Y quizás ese sea el problema mayor, ¿es entonces Creed un reboot de la saga de Rocky? Tampoco podríamos dejar de verlo así, y sin la intención de adentrarnos demasiado en la trama y mucho menos de develar el final, hay varios elementos para considerarlo. Pero el director no deja de ir por el mismo camino, algo que molesta cuando se intuye que no se jugará por romper ese esquema, por reorganizar esas piezas y armar un nuevo desafío que no se quede en ese reinicio de nuevas peleas que al no ser protagonizadas ya por el semental italiano, uno ve casi con desgano, aunque el mismo viejo Rock te sugiera con su mirada y movimientos de cabeza: “aplaudan al hijo de mi amigo Apollo porque yo lo estoy haciendo”.
Esta situación incómoda resulta comparable a cuando se ve en un afiche “Quentin Tarantino -o el director que más los identifique- Presenta:”. Creed tranquilamente podría ser una “Rocky Balboa Presenta” pero hay que entender algo: jamás será Rocky el que entre al cuadrilátero, nunca más y tal vez sea difícil de aceptar que alguien pretenda entrar en sus zapatos -o debiera decir guantes-.
De hecho Sylvester Stallone está increíble en su papel, no sólo porque es el que más ha interpretado en su vida, sino por como lo ha hecho madurar. Y ni por lejos pasa lo mismo con Michael B. Jordan que sin estar mal, no logra conmover como debiera. ¿O acaso no recordamos al semental dándole a las reses con furia a puño pelado hasta sangrar, corriendo hasta el límite de sus posibilidades y luego recibiendo hasta el último golpe devastador en el ring sin dejar de levantarse una y otra vez? Y todo eso a partir -y a pesar- de vivir entre la pobreza más absoluta y al tiempo que intenta, con suma torpeza, seducir a la dulce Adrian tratando de convertirse en un hombre de bien. Y siempre eso será poco comparable al “sacrificio” que hace Adonis cuando deja su trabajo estable o la comodidad que le brinda su madre adoptiva para convertirse en boxeador profesional. Esa voluntad de hierro, esa disciplina autoinfligida que hicieron al boxeador italiano merecedor de su apodo de roca, son los que aquí no aparecen o apenas asoman tímidamente. Se puede simpatizar y empatizar con Adonis, por supuesto, pero no a los niveles a los que estábamos tan mal acostumbrados. Stallone dejó la vara muy alta y estas son las consecuencias. Y disculpen si no puedo dejar de referenciar a ese boxeador tan poco lúcido como insistente que me hacía sufrir y llorar -literalmente- pero no acepto imitaciones baratas, no con él, no con Rocky Balboa, no a costa suya.
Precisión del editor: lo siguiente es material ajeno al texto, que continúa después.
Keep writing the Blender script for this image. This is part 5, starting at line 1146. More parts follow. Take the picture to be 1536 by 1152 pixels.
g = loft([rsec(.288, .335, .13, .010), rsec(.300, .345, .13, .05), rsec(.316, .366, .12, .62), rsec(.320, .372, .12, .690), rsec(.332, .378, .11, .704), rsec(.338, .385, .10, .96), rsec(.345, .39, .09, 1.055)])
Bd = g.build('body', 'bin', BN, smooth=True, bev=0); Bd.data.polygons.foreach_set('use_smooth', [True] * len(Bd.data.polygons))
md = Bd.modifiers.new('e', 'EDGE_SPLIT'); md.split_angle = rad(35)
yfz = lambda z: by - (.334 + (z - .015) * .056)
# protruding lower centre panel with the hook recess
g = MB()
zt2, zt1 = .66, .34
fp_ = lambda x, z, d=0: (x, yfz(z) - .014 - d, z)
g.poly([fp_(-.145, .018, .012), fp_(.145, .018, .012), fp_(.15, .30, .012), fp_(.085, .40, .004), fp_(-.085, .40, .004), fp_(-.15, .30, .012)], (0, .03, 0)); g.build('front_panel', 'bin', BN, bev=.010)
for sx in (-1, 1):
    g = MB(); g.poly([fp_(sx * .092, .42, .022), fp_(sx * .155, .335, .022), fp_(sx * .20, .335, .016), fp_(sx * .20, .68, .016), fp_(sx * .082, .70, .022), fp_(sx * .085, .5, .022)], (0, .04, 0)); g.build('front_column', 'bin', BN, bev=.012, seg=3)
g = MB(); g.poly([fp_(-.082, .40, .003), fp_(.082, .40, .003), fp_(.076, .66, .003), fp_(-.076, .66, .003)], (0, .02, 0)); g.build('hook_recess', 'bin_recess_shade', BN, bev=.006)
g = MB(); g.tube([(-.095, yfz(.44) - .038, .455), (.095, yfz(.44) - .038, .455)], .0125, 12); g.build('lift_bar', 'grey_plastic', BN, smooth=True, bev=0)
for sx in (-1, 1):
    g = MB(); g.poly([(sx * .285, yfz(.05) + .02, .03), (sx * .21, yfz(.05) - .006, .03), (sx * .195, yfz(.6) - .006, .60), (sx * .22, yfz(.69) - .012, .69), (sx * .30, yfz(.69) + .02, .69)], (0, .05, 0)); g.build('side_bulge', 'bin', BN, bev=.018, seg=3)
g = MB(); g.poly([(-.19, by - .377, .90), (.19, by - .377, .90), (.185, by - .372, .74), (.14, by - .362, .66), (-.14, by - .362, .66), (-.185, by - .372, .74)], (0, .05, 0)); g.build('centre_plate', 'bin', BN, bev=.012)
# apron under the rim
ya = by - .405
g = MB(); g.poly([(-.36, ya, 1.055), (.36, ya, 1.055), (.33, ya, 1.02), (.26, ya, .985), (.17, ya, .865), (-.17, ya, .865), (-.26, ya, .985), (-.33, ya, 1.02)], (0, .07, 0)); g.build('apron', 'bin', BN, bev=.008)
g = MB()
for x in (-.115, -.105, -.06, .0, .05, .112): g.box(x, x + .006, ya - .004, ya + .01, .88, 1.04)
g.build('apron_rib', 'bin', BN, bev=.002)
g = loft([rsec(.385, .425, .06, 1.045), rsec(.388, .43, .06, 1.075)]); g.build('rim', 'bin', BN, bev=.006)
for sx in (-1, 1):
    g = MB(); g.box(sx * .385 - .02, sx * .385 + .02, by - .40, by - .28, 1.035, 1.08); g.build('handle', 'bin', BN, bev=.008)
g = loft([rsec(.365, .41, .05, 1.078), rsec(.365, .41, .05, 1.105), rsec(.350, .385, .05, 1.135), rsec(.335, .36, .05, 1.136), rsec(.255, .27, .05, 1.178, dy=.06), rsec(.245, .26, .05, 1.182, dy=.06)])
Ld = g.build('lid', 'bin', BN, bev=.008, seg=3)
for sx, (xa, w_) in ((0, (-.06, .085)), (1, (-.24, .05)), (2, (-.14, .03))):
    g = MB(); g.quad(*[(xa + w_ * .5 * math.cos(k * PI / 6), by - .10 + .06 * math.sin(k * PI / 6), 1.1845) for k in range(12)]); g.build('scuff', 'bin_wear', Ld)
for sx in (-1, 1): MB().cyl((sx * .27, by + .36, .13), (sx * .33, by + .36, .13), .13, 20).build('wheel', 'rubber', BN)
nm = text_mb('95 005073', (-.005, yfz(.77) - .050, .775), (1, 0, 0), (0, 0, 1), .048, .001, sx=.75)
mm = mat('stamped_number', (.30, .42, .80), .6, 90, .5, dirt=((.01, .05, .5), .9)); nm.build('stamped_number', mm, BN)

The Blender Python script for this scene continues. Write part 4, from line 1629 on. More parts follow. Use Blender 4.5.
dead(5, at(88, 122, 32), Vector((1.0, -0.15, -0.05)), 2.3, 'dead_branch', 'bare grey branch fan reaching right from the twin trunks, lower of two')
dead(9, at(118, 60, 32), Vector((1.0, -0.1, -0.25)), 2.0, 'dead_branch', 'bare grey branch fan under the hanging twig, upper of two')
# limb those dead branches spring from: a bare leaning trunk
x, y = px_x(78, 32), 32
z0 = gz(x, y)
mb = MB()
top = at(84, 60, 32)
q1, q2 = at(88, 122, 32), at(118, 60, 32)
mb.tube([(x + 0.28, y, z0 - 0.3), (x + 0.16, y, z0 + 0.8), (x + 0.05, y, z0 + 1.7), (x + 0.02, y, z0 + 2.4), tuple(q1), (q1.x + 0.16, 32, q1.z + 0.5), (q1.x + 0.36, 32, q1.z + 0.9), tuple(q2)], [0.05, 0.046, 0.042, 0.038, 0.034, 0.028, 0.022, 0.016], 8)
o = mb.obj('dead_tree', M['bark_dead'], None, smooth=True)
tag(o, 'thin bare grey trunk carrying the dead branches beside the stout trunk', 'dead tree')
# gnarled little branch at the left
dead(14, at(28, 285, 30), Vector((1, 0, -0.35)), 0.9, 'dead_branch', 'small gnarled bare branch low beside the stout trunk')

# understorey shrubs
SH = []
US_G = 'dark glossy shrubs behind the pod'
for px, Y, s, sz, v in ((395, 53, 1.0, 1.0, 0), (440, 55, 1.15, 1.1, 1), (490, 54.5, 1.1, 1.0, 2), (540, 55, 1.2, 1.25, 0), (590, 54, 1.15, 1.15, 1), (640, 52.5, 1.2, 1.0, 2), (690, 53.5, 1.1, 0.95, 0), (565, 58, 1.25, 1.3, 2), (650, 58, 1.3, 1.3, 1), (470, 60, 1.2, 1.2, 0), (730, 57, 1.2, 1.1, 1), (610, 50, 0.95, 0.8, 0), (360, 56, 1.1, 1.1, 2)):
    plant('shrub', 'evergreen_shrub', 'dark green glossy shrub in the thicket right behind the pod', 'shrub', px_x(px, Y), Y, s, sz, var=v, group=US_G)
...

Entonces veo a Creed como lo que es: una imitación de la gloria irrepetible, el intento por reflotar la herencia del mejor, del único que ha sabido trasladar la emoción del boxeo al cine y que ha logrado en la sexta entrega de la saga, terminar con broche de oro y a lo grande. ¿Existía la necesidad de reabrirlo?
Una vez más, la respuesta la dan el nombre elegido y la presentación que con timidez nos sugieren: “esta no es otra película de Rocky”.
Ryan Coogler es un director con sensibilidad y ya lo ha demostrado con su Fruitvale Station (2013) pero así como logró imponer a Michael B. Jordan como actor a tener en cuenta, su visión para jugar con las posibilidades que ofrece este subproducto de Rocky no me parece la más acertada. Ha filmado una película más con la excusa de boxeo y sin medir con eficiencia la pesada herencia de un clásico insuperable. En el medio y a modo de sello nos deja un round entero filmado en prolijo plano secuencia y unos graphs muy simpáticos junto a cada boxeador a modo de ficha con los datos técnicos, como si estuviésemos viendo un videojuego o bien una de gángsters a lo Guy Ritchie presentando a cada rufián con el arma que más le gusta usar. Y un golpe bajo (aunque liviano por la resolución) que en realidad no es más que es una excusa para mostrar mediocridad en un disparador dramático por demás de convencional.
Cuesta ver a Creed como una película siquiera trascendente, que tampoco pasará al recuerdo como algo que esté tan mal. En términos boxísticos, un golpe que ni siquiera deja marca o algo por cicatrizar.